State Regulatory Matters
Several of Alston & Bird's lawyers have devoted most of their careers to representing electric utilities in matters regulated primarily or exclusively by state public utility commissions. Much of our state regulatory work, like our federal regulatory work, involves the application of economic principles. We tend to be involved in state matters with the greatest financial and policy implications for our clients. For example, we currently represent an investor-owned utility that is seeking to obtain, pursuant to state law, an advance determination of the prudence of building new power plants estimated to cost several billion dollars. We represent another utility in state regulatory litigation over the recovery of costs deferred in accordance with a long-term rate plan; the differential between the company’s litigation position and the commission staff’s is several hundred million dollars.

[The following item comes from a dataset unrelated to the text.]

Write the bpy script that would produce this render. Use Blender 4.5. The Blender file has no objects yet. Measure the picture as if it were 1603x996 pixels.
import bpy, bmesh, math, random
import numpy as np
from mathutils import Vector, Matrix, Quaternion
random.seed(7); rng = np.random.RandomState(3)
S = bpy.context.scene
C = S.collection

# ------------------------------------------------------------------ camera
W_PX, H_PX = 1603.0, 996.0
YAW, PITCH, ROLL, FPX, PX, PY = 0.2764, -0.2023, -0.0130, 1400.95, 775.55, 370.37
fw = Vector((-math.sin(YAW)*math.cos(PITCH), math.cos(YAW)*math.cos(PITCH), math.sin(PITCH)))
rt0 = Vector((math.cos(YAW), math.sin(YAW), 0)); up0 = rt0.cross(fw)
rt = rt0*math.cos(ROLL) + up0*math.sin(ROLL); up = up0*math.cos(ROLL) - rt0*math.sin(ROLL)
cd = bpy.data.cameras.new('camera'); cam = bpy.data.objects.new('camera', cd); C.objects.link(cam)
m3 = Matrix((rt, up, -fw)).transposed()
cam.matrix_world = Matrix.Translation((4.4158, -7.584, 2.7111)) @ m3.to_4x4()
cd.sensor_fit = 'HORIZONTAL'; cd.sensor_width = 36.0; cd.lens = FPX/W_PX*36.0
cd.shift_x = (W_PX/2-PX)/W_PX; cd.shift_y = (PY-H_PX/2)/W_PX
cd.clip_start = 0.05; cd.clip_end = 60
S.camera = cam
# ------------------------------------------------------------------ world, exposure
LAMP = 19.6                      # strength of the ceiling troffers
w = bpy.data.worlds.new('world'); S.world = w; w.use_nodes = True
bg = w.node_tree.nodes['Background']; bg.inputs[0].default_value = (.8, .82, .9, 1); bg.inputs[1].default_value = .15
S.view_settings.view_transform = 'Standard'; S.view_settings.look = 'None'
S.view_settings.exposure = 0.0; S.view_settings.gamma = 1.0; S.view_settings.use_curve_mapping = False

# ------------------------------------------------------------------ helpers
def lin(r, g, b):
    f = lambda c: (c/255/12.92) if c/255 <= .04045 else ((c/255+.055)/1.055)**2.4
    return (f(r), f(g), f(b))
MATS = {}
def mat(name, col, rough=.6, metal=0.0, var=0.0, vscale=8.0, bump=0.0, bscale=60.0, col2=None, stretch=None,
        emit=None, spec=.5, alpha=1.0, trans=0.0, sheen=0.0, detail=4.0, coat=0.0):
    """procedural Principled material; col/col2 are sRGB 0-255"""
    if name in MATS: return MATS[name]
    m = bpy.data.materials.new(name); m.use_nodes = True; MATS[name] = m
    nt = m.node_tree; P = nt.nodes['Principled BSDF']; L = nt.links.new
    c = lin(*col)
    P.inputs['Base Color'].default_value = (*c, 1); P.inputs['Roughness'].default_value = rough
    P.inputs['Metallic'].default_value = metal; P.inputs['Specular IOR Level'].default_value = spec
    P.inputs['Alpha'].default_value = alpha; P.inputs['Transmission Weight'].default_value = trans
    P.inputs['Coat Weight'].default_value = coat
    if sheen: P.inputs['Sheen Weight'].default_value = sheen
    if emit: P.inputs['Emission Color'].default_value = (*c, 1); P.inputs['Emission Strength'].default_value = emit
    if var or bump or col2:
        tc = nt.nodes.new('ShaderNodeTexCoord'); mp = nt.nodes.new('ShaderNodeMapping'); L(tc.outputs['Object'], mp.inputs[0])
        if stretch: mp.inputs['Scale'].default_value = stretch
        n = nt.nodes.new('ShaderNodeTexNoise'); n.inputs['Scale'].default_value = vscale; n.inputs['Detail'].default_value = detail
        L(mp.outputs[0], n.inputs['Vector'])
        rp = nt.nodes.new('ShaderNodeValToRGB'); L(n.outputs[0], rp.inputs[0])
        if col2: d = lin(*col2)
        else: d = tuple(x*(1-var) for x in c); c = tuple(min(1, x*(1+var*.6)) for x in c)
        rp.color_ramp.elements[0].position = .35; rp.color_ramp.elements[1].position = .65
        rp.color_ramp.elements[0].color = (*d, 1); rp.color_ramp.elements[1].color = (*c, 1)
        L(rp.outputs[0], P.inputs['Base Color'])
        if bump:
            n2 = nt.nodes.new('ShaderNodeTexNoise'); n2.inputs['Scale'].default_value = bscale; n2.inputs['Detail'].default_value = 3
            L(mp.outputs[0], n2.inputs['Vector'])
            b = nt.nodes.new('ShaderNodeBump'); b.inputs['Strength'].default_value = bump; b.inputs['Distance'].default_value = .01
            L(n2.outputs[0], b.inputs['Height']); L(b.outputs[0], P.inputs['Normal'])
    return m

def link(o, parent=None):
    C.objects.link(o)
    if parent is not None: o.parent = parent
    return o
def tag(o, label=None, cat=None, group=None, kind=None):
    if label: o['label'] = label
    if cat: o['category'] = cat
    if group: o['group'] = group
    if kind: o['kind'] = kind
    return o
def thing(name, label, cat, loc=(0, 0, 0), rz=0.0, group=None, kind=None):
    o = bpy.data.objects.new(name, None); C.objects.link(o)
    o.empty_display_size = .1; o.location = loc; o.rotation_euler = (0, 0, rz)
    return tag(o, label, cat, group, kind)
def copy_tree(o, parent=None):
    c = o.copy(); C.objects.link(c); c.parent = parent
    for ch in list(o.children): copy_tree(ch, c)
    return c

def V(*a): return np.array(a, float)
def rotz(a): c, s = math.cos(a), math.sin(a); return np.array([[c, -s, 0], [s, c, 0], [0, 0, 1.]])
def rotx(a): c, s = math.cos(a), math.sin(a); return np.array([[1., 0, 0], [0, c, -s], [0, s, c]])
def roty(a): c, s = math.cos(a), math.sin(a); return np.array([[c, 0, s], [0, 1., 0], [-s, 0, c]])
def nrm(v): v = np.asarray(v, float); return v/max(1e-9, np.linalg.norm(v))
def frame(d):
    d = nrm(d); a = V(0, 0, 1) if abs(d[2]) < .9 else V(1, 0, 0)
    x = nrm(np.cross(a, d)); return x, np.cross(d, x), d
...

Our state regulatory work began in the early 1980s with our representation of a utility in an investigation into the prudence of the utility’s construction of a nuclear power plant. That engagement, which concluded several years later in a state-approved settlement among the several owners of the plant, state PUC staff and various intervenors, led to state utility representations involving prudence as well as other regulatory issues. In the late 1980s we began representing a major northeastern utility in virtually all its retail rate matters, including approximately half a dozen general rate cases. The years we spent as general state counsel gave us an invaluable understanding of retail electric issues and the dynamics of state regulatory politics and policy. We have applied that understanding in the context of proposed utility mergers for which we have analyzed the regulatory schemes of over two dozen states.